→ What the task requires: Retype the whole listing below, character for character.

→ Data excerpt:
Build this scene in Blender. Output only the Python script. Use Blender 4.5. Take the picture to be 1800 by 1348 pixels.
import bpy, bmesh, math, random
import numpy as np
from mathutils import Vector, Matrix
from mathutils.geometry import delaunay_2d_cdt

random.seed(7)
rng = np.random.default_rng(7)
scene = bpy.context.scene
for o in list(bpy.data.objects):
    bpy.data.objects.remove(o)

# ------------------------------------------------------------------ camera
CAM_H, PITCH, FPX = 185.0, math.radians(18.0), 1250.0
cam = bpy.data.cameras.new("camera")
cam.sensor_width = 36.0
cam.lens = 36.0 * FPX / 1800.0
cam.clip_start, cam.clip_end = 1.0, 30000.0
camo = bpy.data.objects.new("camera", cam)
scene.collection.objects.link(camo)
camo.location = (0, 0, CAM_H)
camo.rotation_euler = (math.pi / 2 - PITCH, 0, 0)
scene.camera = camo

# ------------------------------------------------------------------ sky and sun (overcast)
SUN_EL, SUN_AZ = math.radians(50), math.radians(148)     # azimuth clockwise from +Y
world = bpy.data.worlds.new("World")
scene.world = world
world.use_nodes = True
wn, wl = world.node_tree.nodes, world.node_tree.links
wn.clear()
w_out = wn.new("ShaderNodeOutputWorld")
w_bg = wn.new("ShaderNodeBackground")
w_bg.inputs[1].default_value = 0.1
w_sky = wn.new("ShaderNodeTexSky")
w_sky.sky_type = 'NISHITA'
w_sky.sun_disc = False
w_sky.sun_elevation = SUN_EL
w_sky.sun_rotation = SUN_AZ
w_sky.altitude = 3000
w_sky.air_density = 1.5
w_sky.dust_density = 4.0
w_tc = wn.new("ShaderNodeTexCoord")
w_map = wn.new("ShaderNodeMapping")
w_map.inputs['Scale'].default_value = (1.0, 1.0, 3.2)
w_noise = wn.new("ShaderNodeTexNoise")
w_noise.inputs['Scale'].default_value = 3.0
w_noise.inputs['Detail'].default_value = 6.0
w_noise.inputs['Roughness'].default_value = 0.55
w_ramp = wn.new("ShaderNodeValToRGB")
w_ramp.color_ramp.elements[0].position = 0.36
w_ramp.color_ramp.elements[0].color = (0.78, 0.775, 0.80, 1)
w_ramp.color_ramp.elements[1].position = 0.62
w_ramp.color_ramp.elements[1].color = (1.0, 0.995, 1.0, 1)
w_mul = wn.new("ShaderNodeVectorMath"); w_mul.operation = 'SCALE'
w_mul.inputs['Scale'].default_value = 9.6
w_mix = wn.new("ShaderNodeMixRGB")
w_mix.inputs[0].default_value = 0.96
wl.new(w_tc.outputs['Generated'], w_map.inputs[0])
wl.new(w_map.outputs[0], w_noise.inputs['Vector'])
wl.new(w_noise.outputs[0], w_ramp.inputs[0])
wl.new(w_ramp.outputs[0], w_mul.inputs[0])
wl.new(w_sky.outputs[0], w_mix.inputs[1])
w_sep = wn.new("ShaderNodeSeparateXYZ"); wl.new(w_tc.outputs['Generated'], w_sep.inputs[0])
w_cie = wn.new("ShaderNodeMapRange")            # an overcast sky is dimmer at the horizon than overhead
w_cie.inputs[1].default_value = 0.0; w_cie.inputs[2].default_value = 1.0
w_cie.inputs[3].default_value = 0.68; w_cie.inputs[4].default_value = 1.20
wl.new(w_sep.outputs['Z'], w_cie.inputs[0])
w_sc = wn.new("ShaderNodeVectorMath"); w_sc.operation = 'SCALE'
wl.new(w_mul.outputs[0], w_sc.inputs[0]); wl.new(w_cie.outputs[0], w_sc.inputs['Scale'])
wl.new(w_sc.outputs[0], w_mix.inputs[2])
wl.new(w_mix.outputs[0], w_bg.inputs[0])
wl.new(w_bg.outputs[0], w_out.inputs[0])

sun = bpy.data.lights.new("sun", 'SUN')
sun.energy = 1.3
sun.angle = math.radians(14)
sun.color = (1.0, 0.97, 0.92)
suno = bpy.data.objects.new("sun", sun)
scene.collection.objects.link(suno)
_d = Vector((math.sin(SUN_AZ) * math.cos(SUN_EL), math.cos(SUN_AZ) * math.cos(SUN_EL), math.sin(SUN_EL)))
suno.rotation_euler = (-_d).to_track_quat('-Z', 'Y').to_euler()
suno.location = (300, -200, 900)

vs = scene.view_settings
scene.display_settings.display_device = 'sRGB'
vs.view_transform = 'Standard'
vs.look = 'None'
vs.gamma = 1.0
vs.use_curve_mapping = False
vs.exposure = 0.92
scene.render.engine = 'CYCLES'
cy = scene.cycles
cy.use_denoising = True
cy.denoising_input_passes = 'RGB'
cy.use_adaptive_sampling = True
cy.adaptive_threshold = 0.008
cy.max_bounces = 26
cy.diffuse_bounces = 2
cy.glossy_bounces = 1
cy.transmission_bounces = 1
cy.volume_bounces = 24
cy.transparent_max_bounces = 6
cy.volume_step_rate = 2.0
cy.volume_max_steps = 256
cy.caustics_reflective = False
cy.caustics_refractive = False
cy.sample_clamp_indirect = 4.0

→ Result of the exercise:
Build this scene in Blender. Output only the Python script. Use Blender 4.5. Take the picture to be 1800 by 1348 pixels.
import bpy, bmesh, math, random
import numpy as np
from mathutils import Vector, Matrix
from mathutils.geometry import delaunay_2d_cdt

random.seed(7)
rng = np.random.default_rng(7)
scene = bpy.context.scene
for o in list(bpy.data.objects):
    bpy.data.objects.remove(o)

# ------------------------------------------------------------------ camera
CAM_H, PITCH, FPX = 185.0, math.radians(18.0), 1250.0
cam = bpy.data.cameras.new("camera")
cam.sensor_width = 36.0
cam.lens = 36.0 * FPX / 1800.0
cam.clip_start, cam.clip_end = 1.0, 30000.0
camo = bpy.data.objects.new("camera", cam)
scene.collection.objects.link(camo)
camo.location = (0, 0, CAM_H)
camo.rotation_euler = (math.pi / 2 - PITCH, 0, 0)
scene.camera = camo

# ------------------------------------------------------------------ sky and sun (overcast)
SUN_EL, SUN_AZ = math.radians(50), math.radians(148)     # azimuth clockwise from +Y
world = bpy.data.worlds.new("World")
scene.world = world
world.use_nodes = True
wn, wl = world.node_tree.nodes, world.node_tree.links
wn.clear()
w_out = wn.new("ShaderNodeOutputWorld")
w_bg = wn.new("ShaderNodeBackground")
w_bg.inputs[1].default_value = 0.1
w_sky = wn.new("ShaderNodeTexSky")
w_sky.sky_type = 'NISHITA'
w_sky.sun_disc = False
w_sky.sun_elevation = SUN_EL
w_sky.sun_rotation = SUN_AZ
w_sky.altitude = 3000
w_sky.air_density = 1.5
w_sky.dust_density = 4.0
w_tc = wn.new("ShaderNodeTexCoord")
w_map = wn.new("ShaderNodeMapping")
w_map.inputs['Scale'].default_value = (1.0, 1.0, 3.2)
w_noise = wn.new("ShaderNodeTexNoise")
w_noise.inputs['Scale'].default_value = 3.0
w_noise.inputs['Detail'].default_value = 6.0
w_noise.inputs['Roughness'].default_value = 0.55
w_ramp = wn.new("ShaderNodeValToRGB")
w_ramp.color_ramp.elements[0].position = 0.36
w_ramp.color_ramp.elements[0].color = (0.78, 0.775, 0.80, 1)
w_ramp.color_ramp.elements[1].position = 0.62
w_ramp.color_ramp.elements[1].color = (1.0, 0.995, 1.0, 1)
w_mul = wn.new("ShaderNodeVectorMath"); w_mul.operation = 'SCALE'
w_mul.inputs['Scale'].default_value = 9.6
w_mix = wn.new("ShaderNodeMixRGB")
w_mix.inputs[0].default_value = 0.96
wl.new(w_tc.outputs['Generated'], w_map.inputs[0])
wl.new(w_map.outputs[0], w_noise.inputs['Vector'])
wl.new(w_noise.outputs[0], w_ramp.inputs[0])
wl.new(w_ramp.outputs[0], w_mul.inputs[0])
wl.new(w_sky.outputs[0], w_mix.inputs[1])
w_sep = wn.new("ShaderNodeSeparateXYZ"); wl.new(w_tc.outputs['Generated'], w_sep.inputs[0])
w_cie = wn.new("ShaderNodeMapRange")            # an overcast sky is dimmer at the horizon than overhead
w_cie.inputs[1].default_value = 0.0; w_cie.inputs[2].default_value = 1.0
w_cie.inputs[3].default_value = 0.68; w_cie.inputs[4].default_value = 1.20
wl.new(w_sep.outputs['Z'], w_cie.inputs[0])
w_sc = wn.new("ShaderNodeVectorMath"); w_sc.operation = 'SCALE'
wl.new(w_mul.outputs[0], w_sc.inputs[0]); wl.new(w_cie.outputs[0], w_sc.inputs['Scale'])
wl.new(w_sc.outputs[0], w_mix.inputs[2])
wl.new(w_mix.outputs[0], w_bg.inputs[0])
wl.new(w_bg.outputs[0], w_out.inputs[0])

sun = bpy.data.lights.new("sun", 'SUN')
sun.energy = 1.3
sun.angle = math.radians(14)
sun.color = (1.0, 0.97, 0.92)
suno = bpy.data.objects.new("sun", sun)
scene.collection.objects.link(suno)
_d = Vector((math.sin(SUN_AZ) * math.cos(SUN_EL), math.cos(SUN_AZ) * math.cos(SUN_EL), math.sin(SUN_EL)))
suno.rotation_euler = (-_d).to_track_quat('-Z', 'Y').to_euler()
suno.location = (300, -200, 900)

vs = scene.view_settings
scene.display_settings.display_device = 'sRGB'
vs.view_transform = 'Standard'
vs.look = 'None'
vs.gamma = 1.0
vs.use_curve_mapping = False
vs.exposure = 0.92
scene.render.engine = 'CYCLES'
cy = scene.cycles
cy.use_denoising = True
cy.denoising_input_passes = 'RGB'
cy.use_adaptive_sampling = True
cy.adaptive_threshold = 0.008
cy.max_bounces = 26
cy.diffuse_bounces = 2
cy.glossy_bounces = 1
cy.transmission_bounces = 1
cy.volume_bounces = 24
cy.transparent_max_bounces = 6
cy.volume_step_rate = 2.0
cy.volume_max_steps = 256
cy.caustics_reflective = False
cy.caustics_refractive = False
cy.sample_clamp_indirect = 4.0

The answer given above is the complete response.